Review of Used DVD December 1, 2008 Renee Cameron (Houston, TX) I received this DVD in excellent condition. It was like brand new. I also enjoyed the movie very much.
A Waste for Pacino November 29, 2008 J. Perkins (Connecticut) This was a stupid movie. Al Pacino's talents are way above this script and plot. Had Keanu Reaves or Tom Cruise been in it, I'd probably have had enough sense to stop watching it after the first ten minutes, as they are as one dimensional and as trite as this film.
88 Minutes Doesn't Deserve 108 Minutes of Your Time November 25, 2008 James C. Gantt II (Charleston, SC) About the most complex contribution Jon Avnet's 88 Minutes makes is that it somehow manages to be both predictable and surprisingly disappointing. Writer Guy Scott Thompson, whose other contributions include the TV show Knight Rider (2008), provides a fairly simple plot involving a highly successful celebrity psychiatrist (celebrity in that he's well-esteemed in his small Seattle pond, not celebrity in that he councils the rich and famous) who is slowly stalked (via cell phone!) by a creepy techno-altered voice that may or may not be coming from a copy-cat killer. Pacino, who is entirely miscast here, approaches his Dr. Gramm as if to say, I have played this character a thousand times. Now, what's my line? Typically he is stimulating and brings energy to even the most 2-dimensional roles, yet here he seems only exhausted and disheveled. Dr. Gramm, despite being quite successful profiling crime scenes and serial killers, has terrible boundaries with his students. He flirts with them, drinks with them, and is out one night with them at a bar celebrating the fact that a serial killer (Neal McDonough) he helped send to death row has lost an appeal for clemency. Soon someone is dead and then we all arrive with Pacino staring out at his classroom, wondering which one of the clean-cut, pretty, model-like actresses is the killer. It isn't long before we have car explosions and lots of people, including the unknown techno-voice killer, scrambling around and haunting each other on the phone. People jump from behind dark corners in garage stairwells, cryptic taunts miraculously appear, and then characters seem to suddenly get invented and written into the script for no other reason than to serve as "yet another unexpected suspect" who we all know didn't really do it. Or maybe they did. By the time we are head-first into this thing we don't really care. By the time the real killer is finally presented, we are delighted - not because we are surprised but because then we know that this convoluted and contrived mess that has all of the logic and brilliance of a 90s B-flick (see Sliver) is finally coming to an end. At some point I actually grew as exhausted as Pacino looks and lost interest and started counting how many times his character's phone rang, say, within 5 minutes. That was far more entertaining than the 108 minutes lost watching 88 Minutes.
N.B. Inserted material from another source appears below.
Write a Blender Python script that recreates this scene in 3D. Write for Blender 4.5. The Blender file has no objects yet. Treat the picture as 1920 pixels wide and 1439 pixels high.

If only it would have lasted just 88 minutes. November 23, 2008 C. Smith (Seattle, WA) That was 88+ minutes that I will never get back. Very disappointing from Al Pacino. Will he accept just any role now? The idea and premis were good but the execution was horrible.
Yes, it is that bad November 22, 2008 UES You've heard it's bad. The movie critics said it, people who saw it said it, Amazon reviewers said it. But it's Al Pacino and Jon Avnet, so you wonder, how bad can it be? You buy it or rent it, and sit through one of the most tedious and pathetic movies ever made. The plot is ridiculous; the writing, atrocious, and not even the most talented actor and director on the planet could save this ridiculous film. The only interesting question regarding this movie is, how did it get made? Why did Avnet and Pacino agree to work with one of the worst screenplay ever written? I'd really like to know.